The simple person doesn’t covet or steal; the simple one has time to listen to her neighbor. The simple one is not deceived so easily, because her own values are so plain to everyone. There are many areas of life where we can simplify; but slowness is what simplifies time. We need slow food, mended clothes, Sabbaths, bicycle commutes—all things that disappear when we cram our schedules full.
We need, too, slow writing. Even if I know you’re only going to skim, I am compelled to practice a craft, not perform a trick. I don’t know if my words will solve your problem. I don’t know if I can be relied upon to comfort or inspire every day. There aren’t ten steps to grace, or justice, or love, or simplicity. You don’t wedge Jesus into your Instagram grid as part of your brand. I mean, I don’t.
So I’ve been quiet lately, after a good year of weekly blogging; some of my writing has gone to my email list, some stays hidden in my black-bound notebook. It’s not that I mind writing here weekly. I just gave up on keeping the schedule for the schedule’s sake. I gave up on the notion that you need me here all the time (because, really, how much time would I get back every day if I stopped asking the Internet to tell me one more time that I’m important, worthy, lovable?)
I’m not so talented, spiritual, or Real™ that I’m exempt from hard work or even marketing. But I’m figuring out how to show up to those things with the best of myself.

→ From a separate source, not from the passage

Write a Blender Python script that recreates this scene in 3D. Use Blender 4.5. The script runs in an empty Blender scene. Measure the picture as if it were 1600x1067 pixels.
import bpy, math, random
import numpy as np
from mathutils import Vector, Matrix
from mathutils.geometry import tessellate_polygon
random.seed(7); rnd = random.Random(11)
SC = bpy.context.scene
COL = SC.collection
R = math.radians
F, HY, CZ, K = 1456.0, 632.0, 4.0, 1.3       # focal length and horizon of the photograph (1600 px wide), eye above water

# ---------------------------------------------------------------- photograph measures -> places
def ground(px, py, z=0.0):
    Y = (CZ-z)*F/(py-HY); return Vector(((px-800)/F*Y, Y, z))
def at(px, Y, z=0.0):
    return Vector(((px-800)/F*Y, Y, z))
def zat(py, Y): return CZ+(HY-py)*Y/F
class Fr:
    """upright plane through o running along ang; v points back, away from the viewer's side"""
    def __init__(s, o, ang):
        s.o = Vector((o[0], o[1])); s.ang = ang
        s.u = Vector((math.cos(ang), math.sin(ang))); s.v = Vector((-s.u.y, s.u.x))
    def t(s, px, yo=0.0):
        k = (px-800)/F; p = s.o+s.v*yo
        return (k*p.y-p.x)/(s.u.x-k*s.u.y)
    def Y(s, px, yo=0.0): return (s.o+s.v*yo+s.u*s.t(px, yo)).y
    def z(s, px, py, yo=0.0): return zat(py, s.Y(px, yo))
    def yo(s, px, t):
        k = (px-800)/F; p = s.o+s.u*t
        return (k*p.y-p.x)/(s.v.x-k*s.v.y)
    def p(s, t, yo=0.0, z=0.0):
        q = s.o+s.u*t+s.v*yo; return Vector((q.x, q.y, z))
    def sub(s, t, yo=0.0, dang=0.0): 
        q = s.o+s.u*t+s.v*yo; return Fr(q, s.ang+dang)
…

I’m committing to knowing the difference between timely and hurried, interesting vs. sensational, relevant vs. compromised. I’m committing to an audience that’s willing to go deep with me because we simply can’t help it, one that’s trying to do this Internet-connection thing with savvy and wisdom, one that’s still reading—and this is outrageous, I know—a thousand words later.
I don’t know yet what any of this means for me. I’ve done enough announcing projects and ideas and beginnings lately. I’m not quitting Twitter, or blogging, or my job; I’m not swearing off productivity or ditching my car (yet). I still want to get paid to write, and to be honest, I still want millions of adoring fans. I only know I’ve made a commitment—when in doubt, slow down.
I am writing by hand in purple fountain pen. I’m savoring the vegetables from a local farm and sticking with the fits and starts of my own garden. I’m tending to the ritual of handmade coffee, cleaning the house slow like a madwoman’s meditation. I’m letting my Youtube-intoxicated youth group swirl around me and then asking them, once again, to stop and breathe.
Then, here, in my writing, I am snatching back the quick win. I am asking you—not to do more and do better, nor to adjust your attitude in five easy acronymized steps—I am asking you to walk with me a long, long path of truth and beauty and hard things and laughter—and there is plenty of time yet to stop and breathe.